### WHAT IS EXPECTED
Take the lines of the data below from the very first through the line containing "COL = scene.collection" and output them exactly, pictures excluded.

### DATASET RECORDS

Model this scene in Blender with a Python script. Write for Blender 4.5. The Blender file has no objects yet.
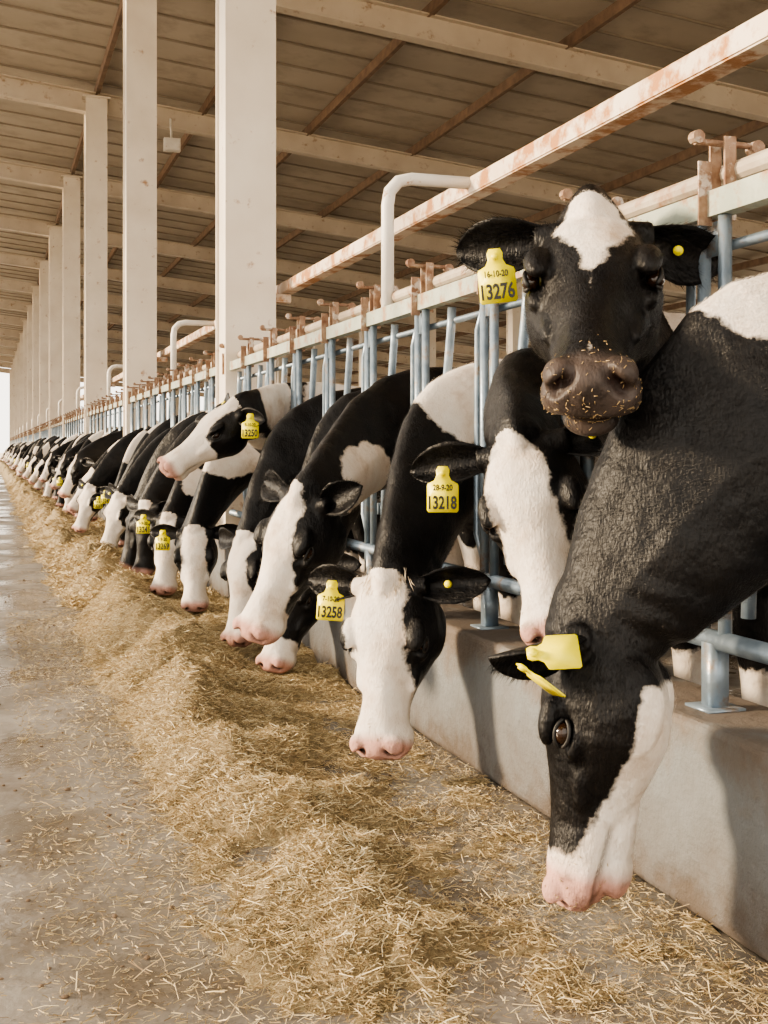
import bpy, math, random
import numpy as np
from mathutils import Vector, Matrix, noise as mnoise

random.seed(7); rng = np.random.default_rng(7)
scene = bpy.context.scene
COL = scene.collection

# ------------------------------------------------------------------ materials
def new_mat(name):
    m = bpy.data.materials.new(name); m.use_nodes = True
    nt = m.node_tree; b = nt.nodes['Principled BSDF']
    return m, nt, b
def N(nt, typ, **kw):
    n = nt.nodes.new(typ)
    for k, v in kw.items(): setattr(n, k, v)
    return n
def L(nt, a, b): nt.links.new(a, b)
def ramp(nt, stops):
    r = nt.nodes.new('ShaderNodeValToRGB'); e = r.color_ramp.elements
    while len(e) < len(stops): e.new(0.5)
    for i, (p, c) in enumerate(stops):
        e[i].position = p; e[i].color = (*c, 1)
    return r
def noisy(name, c1, c2, scale=5, rough=.6, metal=0, bump=.2, c3=None, c3scale=2, c3lo=.55, c3hi=.65, bscale=60, rough2=None):
    m, nt, b = new_mat(name)
    tc = N(nt, 'ShaderNodeTexCoord')
    n1 = N(nt, 'ShaderNodeTexNoise'); n1.inputs['Scale'].default_value = scale; n1.inputs['Detail'].default_value = 8
    L(nt, tc.outputs['Object'], n1.inputs['Vector'])
    r = ramp(nt, [(.3, c1), (.7, c2)]); L(nt, n1.outputs['Fac'], r.inputs['Fac'])
    out = r.outputs['Color']
    if c3 is not None:
        n2 = N(nt, 'ShaderNodeTexNoise'); n2.inputs['Scale'].default_value = c3scale; n2.inputs['Detail'].default_value = 10; n2.inputs['Roughness'].default_value = .65
        L(nt, tc.outputs['Object'], n2.inputs['Vector'])
        mr = N(nt, 'ShaderNodeMapRange'); mr.inputs['From Min'].default_value = c3lo; mr.inputs['From Max'].default_value = c3hi
        L(nt, n2.outputs['Fac'], mr.inputs['Value'])
        mx = N(nt, 'ShaderNodeMixRGB'); mx.inputs['Color2'].default_value = (*c3, 1)
        L(nt, mr.outputs['Result'], mx.inputs['Fac']); L(nt, out, mx.inputs['Color1']); out = mx.outputs['Color']
    L(nt, out, b.inputs['Base Color'])
    b.inputs['Roughness'].default_value = rough; b.inputs['Metallic'].default_value = metal
    if rough2 is not None:
        n4 = N(nt, 'ShaderNodeTexNoise'); n4.inputs['Scale'].default_value = 1.1; n4.inputs['Detail'].default_value = 5; L(nt, tc.outputs['Object'], n4.inputs['Vector'])
        m4 = N(nt, 'ShaderNodeMapRange'); m4.inputs['From Min'].default_value = .44; m4.inputs['From Max'].default_value = .56
        m4.inputs['To Min'].default_value = rough; m4.inputs['To Max'].default_value = rough2
        L(nt, n4.outputs['Fac'], m4.inputs['Value']); L(nt, m4.outputs['Result'], b.inputs['Roughness'])
    n3 = N(nt, 'ShaderNodeTexNoise'); n3.inputs['Scale'].default_value = bscale; n3.inputs['Detail'].default_value = 6
    L(nt, tc.outputs['Object'], n3.inputs['Vector'])
    bp = N(nt, 'ShaderNodeBump'); bp.inputs['Strength'].default_value = bump; bp.inputs['Distance'].default_value = .01
    L(nt, n3.outputs['Fac'], bp.inputs['Height']); L(nt, bp.outputs['Normal'], b.inputs['Normal'])
    return m

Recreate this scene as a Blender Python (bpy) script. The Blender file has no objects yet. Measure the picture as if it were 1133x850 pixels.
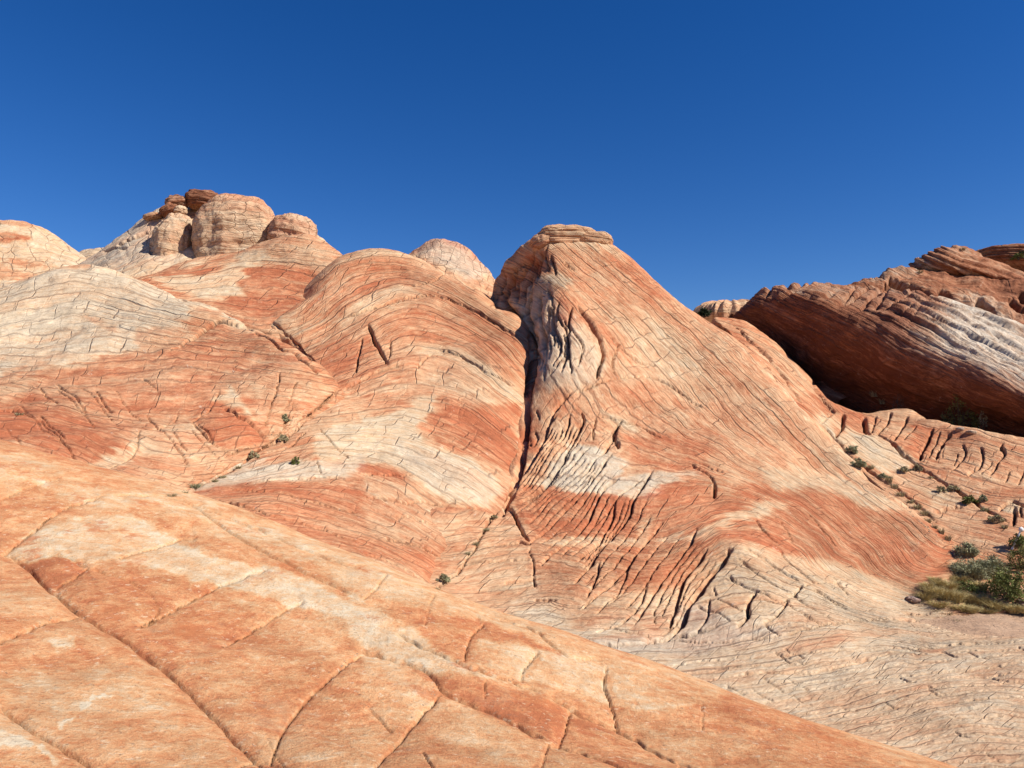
import bpy, math, random
import numpy as np
from mathutils import Vector, Matrix

# ------------------------------------------------------------------ camera
SC = bpy.context.scene
W0, H0, FOC = 1133.0, 850.0, 824.0
HORIZON = 470.0
PITCH = math.atan((HORIZON - H0 / 2) / FOC)
cam_d = bpy.data.cameras.new('camera')
cam = bpy.data.objects.new('camera', cam_d)
SC.collection.objects.link(cam)
cam_d.sensor_width = 36.0
cam_d.lens = 36.0 * FOC / W0
cam_d.clip_start = 0.05
cam_d.clip_end = 20000
cam.location = (0, 0, 0)
cam.rotation_euler = (math.pi / 2 + PITCH, 0, 0)
SC.camera = cam

# ------------------------------------------------------------------ light
SUN_AZ, SUN_EL = 113.0, 42.0          # azimuth clockwise from the view direction
sdir = Vector((math.cos(math.radians(SUN_EL)) * math.sin(math.radians(SUN_AZ)),
               math.cos(math.radians(SUN_EL)) * math.cos(math.radians(SUN_AZ)),
               math.sin(math.radians(SUN_EL))))
wd = bpy.data.worlds.new('World')
SC.world = wd
wd.use_nodes = True
wn = wd.node_tree
bg = wn.nodes['Background']
sky = wn.nodes.new('ShaderNodeTexSky')
sky.sky_type = 'NISHITA'
sky.sun_disc = False
sky.sun_elevation = math.radians(SUN_EL)
sky.sun_rotation = math.radians(SUN_AZ)
sky.altitude = 1500
sky.air_density = 1.0
sky.dust_density = 0.0
sky.ozone_density = 4.0
hs_sky = wn.nodes.new('ShaderNodeHueSaturation')
hs_sky.inputs['Hue'].default_value = 0.513
hs_sky.inputs['Saturation'].default_value = 1.32
wn.links.new(sky.outputs['Color'], hs_sky.inputs['Color'])
wn.links.new(hs_sky.outputs['Color'], bg.inputs['Color'])
bg.inputs['Strength'].default_value = 0.08
sl = bpy.data.lights.new('sun', 'SUN')
sun = bpy.data.objects.new('sun', sl)
SC.collection.objects.link(sun)
sl.energy = 5.0
sl.angle = math.radians(0.53)
sl.color = (1.0, 0.945, 0.85)
sun.rotation_euler = sdir.to_track_quat('Z', 'Y').to_euler()
sun.location = sdir * 60
SC.view_settings.view_transform = 'Standard'
SC.view_settings.look = 'None'
SC.view_settings.exposure = 0.46
SC.view_settings.gamma = 1.0
SC.view_settings.use_curve_mapping = False

# ------------------------------------------------------------------ survey helpers
CP, SP = math.cos(PITCH), math.sin(PITCH)


def at(px, py, y):
    """point seen at (px,py) of the photograph that lies y metres in front of the camera"""
    a = (px - W0 / 2) / FOC
    b = (H0 / 2 - py) / FOC
    dy = CP - b * SP
    dz = SP + b * CP
    k = y / dy
    return np.array([a * k, y, dz * k])


def see(x, y, z):
    dep = y * CP + z * SP
    up = -y * SP + z * CP
    return W0 / 2 + FOC * x / dep, H0 / 2 - FOC * up / dep


def Z(o, pts, sc=2.8325):
    return [(o[0] + p[0] / sc, o[1] + p[1] / sc) for p in pts]


def tps_fit(X, V, smooth=1e-3):
    X = np.asarray(X, float)
    V = np.asarray(V, float)
    n = len(X)
    d2 = ((X[:, None] - X[None]) ** 2).sum(-1)
    K = 0.5 * d2 * np.log(d2 + 1e-12) + smooth * np.eye(n)
    P = np.c_[np.ones(n), X]
    A = np.zeros((n + 3, n + 3))
    A[:n, :n] = K
    A[:n, n:] = P
    A[n:, :n] = P.T
    s = np.linalg.solve(A, np.r_[V, 0, 0, 0])
    return X, s


def tps_eval(m, Q):
    X, s = m
    n = len(X)
    out = s[n] + s[n + 1] * Q[:, 0] + s[n + 2] * Q[:, 1]
    for i in range(n):
        d2 = (Q[:, 0] - X[i, 0]) ** 2 + (Q[:, 1] - X[i, 1]) ** 2
        out = out + s[i] * 0.5 * d2 * np.log(d2 + 1e-12)
    return out


_rng = np.random.RandomState(7)
_perm = _rng.permutation(1024)
_perm = np.concatenate([_perm, _perm, _perm])
_g = _rng.normal(size=(1024, 3))
_g /= np.linalg.norm(_g, axis=1)[:, None]


def perlin(x, y, z=None):
    if z is None:
        z = np.full_like(x, 0.37)
    xi, yi, zi = np.floor(x), np.floor(y), np.floor(z)
    xf, yf, zf = x - xi, y - yi, z - zi
    xi = xi.astype(np.int64) & 1023
    yi = yi.astype(np.int64) & 1023
    zi = zi.astype(np.int64) & 1023
    u = xf * xf * xf * (xf * (xf * 6 - 15) + 10)
    v = yf * yf * yf * (yf * (yf * 6 - 15) + 10)
    w = zf * zf * zf * (zf * (zf * 6 - 15) + 10)

    def gr(dx, dy, dz):
        h = _perm[_perm[_perm[(xi + dx) & 1023] + ((yi + dy) & 1023)] + ((zi + dz) & 1023)]
        g = _g[h]
        return g[:, 0] * (xf - dx) + g[:, 1] * (yf - dy) + g[:, 2] * (zf - dz)
    a = gr(0, 0, 0) * (1 - u) + gr(1, 0, 0) * u
    b = gr(0, 1, 0) * (1 - u) + gr(1, 1, 0) * u
    c = gr(0, 0, 1) * (1 - u) + gr(1, 0, 1) * u
    d = gr(0, 1, 1) * (1 - u) + gr(1, 1, 1) * u
    return ((a * (1 - v) + b * v) * (1 - w) + (c * (1 - v) + d * v) * w) * 1.5


def fbm(x, y, z=None, octv=4, gain=0.5, lac=2.03):
    o = 0.0
    a = 1.0
    for i in range(octv):
        o = o + a * perlin(x + 13.1 * i, y + 7.7 * i, None if z is None else z + 3.3 * i)
        x = x * lac
        y = y * lac
        if z is not None:
            z = z * lac
        a *= gain
    return o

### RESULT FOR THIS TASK
Model this scene in Blender with a Python script. Write for Blender 4.5. The Blender file has no objects yet.
import bpy, math, random
import numpy as np
from mathutils import Vector, Matrix, noise as mnoise

random.seed(7); rng = np.random.default_rng(7)
scene = bpy.context.scene
COL = scene.collection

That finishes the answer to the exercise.